* DATA SECTION *
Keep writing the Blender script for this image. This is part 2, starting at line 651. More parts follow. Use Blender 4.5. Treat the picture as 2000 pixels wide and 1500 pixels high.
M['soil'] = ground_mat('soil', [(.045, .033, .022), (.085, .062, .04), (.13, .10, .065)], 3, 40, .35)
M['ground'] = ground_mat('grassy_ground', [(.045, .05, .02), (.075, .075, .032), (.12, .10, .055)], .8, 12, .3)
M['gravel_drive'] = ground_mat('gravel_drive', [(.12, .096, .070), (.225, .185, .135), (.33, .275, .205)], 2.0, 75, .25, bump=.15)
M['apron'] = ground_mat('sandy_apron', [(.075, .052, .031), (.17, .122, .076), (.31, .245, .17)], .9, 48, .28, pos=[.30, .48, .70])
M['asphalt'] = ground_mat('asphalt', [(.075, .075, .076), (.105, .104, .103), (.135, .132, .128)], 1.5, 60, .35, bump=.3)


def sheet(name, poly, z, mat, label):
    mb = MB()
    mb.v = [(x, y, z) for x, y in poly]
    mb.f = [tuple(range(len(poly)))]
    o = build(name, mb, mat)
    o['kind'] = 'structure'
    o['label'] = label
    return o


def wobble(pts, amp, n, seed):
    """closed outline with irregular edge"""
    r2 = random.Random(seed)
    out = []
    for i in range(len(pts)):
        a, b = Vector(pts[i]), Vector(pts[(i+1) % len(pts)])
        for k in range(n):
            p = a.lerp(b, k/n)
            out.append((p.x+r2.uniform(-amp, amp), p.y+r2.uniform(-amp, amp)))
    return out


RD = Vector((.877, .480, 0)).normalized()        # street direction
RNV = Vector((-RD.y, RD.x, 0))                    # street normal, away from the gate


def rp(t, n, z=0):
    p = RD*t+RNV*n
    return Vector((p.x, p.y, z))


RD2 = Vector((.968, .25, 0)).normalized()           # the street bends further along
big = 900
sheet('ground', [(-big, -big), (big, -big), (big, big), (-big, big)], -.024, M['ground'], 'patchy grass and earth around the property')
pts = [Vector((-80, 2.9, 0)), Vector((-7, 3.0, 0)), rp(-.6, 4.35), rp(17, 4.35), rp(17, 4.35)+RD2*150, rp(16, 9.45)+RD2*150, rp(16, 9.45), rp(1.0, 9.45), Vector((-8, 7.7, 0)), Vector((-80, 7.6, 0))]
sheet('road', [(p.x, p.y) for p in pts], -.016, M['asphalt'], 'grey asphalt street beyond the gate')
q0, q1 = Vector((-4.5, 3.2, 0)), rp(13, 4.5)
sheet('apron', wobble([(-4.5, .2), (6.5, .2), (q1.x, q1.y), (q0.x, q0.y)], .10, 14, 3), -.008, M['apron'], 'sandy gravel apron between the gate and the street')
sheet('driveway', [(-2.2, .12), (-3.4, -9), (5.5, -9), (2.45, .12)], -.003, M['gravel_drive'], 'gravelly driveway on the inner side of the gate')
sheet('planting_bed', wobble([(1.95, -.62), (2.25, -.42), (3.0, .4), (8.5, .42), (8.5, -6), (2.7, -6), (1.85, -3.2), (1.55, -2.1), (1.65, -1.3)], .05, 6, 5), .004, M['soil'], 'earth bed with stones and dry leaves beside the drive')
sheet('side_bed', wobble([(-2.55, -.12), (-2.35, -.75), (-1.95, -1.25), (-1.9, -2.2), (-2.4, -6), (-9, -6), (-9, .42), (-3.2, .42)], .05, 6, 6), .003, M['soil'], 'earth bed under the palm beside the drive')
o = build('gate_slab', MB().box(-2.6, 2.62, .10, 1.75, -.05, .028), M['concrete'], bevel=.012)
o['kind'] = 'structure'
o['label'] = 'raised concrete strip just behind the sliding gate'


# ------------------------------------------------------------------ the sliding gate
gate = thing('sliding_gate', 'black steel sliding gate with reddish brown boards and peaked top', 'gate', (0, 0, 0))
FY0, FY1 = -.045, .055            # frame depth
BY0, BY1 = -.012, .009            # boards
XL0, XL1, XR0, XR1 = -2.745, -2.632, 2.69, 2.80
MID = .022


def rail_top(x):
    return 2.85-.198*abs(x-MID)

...

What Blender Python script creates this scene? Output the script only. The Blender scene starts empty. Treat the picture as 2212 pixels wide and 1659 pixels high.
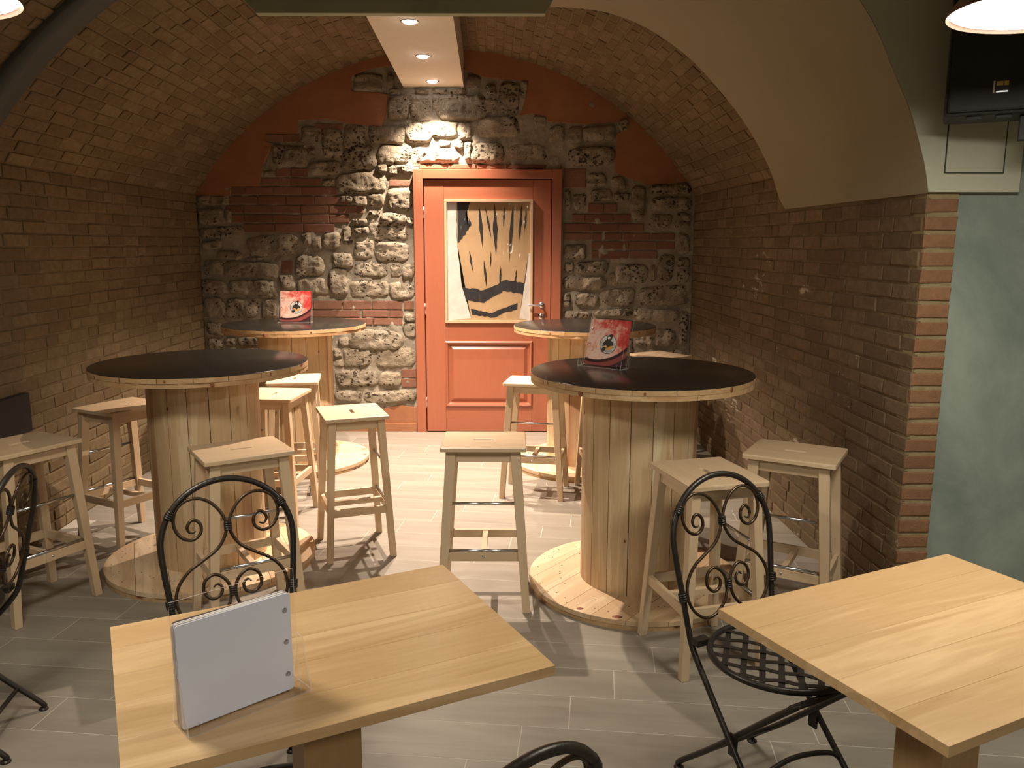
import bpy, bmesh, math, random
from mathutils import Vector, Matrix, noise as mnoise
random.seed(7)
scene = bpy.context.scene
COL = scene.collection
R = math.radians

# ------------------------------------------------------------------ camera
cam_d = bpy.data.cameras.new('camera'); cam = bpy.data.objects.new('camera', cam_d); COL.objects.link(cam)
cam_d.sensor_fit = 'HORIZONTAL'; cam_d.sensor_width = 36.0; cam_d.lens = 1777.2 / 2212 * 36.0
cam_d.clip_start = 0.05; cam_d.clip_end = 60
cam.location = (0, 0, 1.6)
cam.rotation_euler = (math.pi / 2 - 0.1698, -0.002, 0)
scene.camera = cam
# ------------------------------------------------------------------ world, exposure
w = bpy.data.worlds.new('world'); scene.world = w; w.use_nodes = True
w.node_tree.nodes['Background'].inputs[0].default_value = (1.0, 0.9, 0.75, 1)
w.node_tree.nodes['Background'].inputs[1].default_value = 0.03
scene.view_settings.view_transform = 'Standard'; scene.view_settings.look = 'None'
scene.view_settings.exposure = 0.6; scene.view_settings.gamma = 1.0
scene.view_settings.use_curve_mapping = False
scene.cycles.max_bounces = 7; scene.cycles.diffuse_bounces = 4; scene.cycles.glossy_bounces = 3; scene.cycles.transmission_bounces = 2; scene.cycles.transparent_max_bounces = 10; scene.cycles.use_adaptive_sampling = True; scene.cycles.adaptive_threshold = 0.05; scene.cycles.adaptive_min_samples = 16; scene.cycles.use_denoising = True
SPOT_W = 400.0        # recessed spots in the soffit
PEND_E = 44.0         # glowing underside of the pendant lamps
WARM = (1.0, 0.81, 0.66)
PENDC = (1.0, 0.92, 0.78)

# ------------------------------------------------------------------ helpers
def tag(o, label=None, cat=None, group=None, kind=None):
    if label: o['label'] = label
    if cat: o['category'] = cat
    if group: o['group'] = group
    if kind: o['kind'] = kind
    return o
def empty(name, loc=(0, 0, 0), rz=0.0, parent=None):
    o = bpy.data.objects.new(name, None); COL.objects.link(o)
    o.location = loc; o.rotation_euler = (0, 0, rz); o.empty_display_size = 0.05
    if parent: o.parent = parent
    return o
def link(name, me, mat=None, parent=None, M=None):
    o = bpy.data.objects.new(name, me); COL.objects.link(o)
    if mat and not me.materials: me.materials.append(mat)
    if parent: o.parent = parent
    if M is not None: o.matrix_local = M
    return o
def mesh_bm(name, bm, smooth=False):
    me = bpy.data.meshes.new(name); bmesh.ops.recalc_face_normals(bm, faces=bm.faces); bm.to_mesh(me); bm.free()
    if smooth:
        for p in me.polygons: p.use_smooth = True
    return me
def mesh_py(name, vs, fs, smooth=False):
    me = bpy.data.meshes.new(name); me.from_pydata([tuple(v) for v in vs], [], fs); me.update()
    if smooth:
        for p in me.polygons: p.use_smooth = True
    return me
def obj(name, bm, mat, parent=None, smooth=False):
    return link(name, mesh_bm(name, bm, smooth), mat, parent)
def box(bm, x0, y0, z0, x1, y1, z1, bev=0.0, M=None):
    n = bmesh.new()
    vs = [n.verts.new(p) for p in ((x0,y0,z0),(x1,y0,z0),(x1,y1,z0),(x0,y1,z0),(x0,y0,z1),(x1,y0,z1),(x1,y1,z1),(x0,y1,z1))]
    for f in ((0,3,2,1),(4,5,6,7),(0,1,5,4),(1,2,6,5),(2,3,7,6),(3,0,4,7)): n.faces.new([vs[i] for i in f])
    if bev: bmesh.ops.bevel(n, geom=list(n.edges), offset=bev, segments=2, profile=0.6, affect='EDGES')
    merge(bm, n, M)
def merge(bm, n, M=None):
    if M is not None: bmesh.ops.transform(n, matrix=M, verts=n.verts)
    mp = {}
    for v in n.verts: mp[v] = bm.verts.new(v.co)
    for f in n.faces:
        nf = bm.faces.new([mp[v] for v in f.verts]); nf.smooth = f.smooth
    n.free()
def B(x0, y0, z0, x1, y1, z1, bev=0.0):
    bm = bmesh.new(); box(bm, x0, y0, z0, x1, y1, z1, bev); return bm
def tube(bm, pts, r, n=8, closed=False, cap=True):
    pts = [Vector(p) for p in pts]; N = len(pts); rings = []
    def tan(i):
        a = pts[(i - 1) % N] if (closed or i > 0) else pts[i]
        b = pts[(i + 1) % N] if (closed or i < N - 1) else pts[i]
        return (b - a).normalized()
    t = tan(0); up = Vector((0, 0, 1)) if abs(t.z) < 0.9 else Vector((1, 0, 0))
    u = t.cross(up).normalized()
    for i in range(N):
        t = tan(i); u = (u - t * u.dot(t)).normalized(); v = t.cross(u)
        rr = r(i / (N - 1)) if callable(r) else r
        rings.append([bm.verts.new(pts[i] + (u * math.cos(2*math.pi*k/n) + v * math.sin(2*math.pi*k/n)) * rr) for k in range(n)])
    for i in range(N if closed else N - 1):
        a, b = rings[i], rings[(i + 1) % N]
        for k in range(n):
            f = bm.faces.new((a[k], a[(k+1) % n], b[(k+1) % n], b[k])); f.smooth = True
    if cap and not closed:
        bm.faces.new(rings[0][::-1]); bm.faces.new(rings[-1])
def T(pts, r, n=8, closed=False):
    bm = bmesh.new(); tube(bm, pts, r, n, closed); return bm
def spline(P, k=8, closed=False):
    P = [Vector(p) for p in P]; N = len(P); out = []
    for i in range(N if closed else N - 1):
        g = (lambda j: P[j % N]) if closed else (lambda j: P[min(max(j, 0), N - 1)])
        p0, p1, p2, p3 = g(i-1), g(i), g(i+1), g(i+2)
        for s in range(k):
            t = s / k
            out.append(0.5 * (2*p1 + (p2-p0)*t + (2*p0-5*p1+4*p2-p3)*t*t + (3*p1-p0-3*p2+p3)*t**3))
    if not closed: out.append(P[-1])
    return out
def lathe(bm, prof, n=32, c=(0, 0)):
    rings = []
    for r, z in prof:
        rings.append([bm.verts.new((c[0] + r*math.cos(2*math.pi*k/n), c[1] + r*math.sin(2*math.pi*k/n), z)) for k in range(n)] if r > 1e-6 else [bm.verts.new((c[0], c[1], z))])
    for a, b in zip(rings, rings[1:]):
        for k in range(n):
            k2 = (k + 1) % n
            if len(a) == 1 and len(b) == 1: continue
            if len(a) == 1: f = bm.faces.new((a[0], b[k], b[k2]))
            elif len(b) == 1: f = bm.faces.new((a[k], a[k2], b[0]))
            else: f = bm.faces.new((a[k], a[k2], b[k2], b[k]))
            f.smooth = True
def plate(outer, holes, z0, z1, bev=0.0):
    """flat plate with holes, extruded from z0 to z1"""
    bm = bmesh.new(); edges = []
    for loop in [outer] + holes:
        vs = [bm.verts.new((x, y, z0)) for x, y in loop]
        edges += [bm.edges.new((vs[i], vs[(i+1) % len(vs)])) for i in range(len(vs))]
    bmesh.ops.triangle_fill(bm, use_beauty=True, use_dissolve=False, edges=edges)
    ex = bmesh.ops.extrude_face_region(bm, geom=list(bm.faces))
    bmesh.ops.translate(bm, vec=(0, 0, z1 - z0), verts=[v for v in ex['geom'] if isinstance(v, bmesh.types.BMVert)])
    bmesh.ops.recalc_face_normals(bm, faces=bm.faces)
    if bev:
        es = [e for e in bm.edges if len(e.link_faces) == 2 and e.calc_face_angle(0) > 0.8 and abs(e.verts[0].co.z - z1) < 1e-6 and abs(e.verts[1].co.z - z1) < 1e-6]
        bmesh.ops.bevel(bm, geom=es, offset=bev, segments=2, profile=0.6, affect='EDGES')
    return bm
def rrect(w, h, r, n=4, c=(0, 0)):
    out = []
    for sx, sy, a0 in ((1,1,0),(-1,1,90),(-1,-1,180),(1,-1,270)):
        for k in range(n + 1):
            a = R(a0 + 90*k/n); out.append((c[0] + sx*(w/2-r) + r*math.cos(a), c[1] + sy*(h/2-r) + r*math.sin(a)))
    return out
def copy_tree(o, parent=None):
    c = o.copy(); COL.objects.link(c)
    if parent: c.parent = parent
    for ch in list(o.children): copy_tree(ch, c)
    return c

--

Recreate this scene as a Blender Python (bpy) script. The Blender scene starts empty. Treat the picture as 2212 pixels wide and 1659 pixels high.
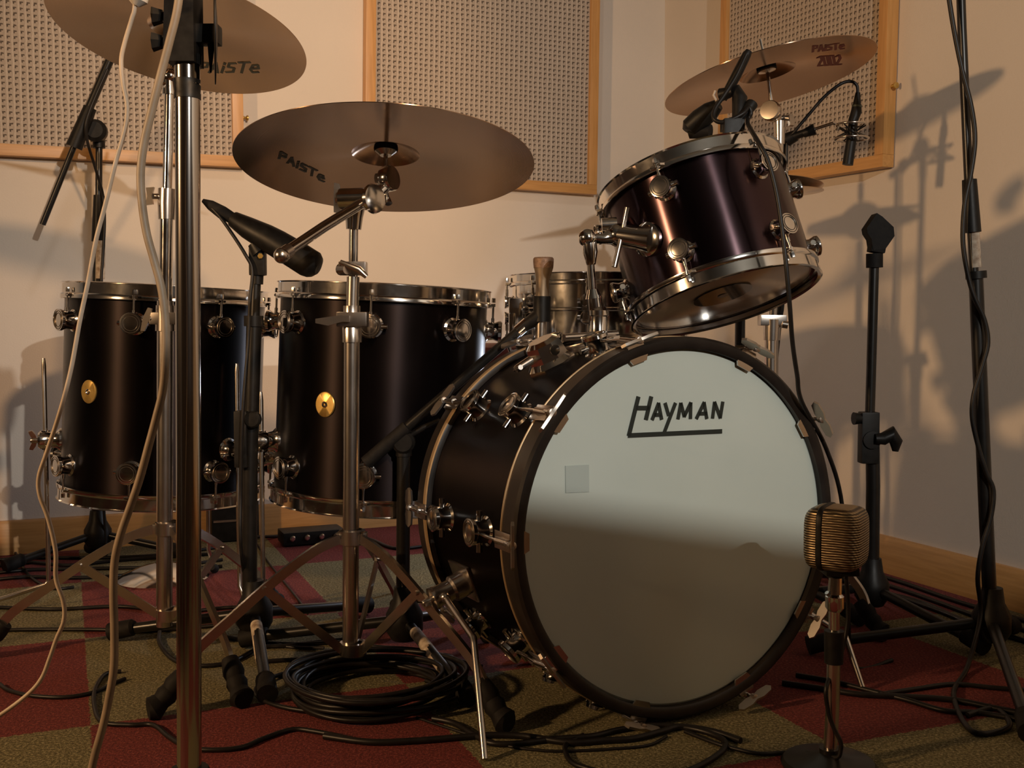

* YOUR INSTRUCTIONS *
Leave the pictures out and copy exactly the lines from the one with "What Blender Python" through the one with "R = math.radians", nothing more.

* RESULT OF THIS EXERCISE *
What Blender Python script creates this scene? Output the script only. The Blender scene starts empty. Treat the picture as 2212 pixels wide and 1659 pixels high.
import bpy, bmesh, math, random
from mathutils import Vector, Matrix, noise as mnoise
random.seed(7)
scene = bpy.context.scene
COL = scene.collection
R = math.radians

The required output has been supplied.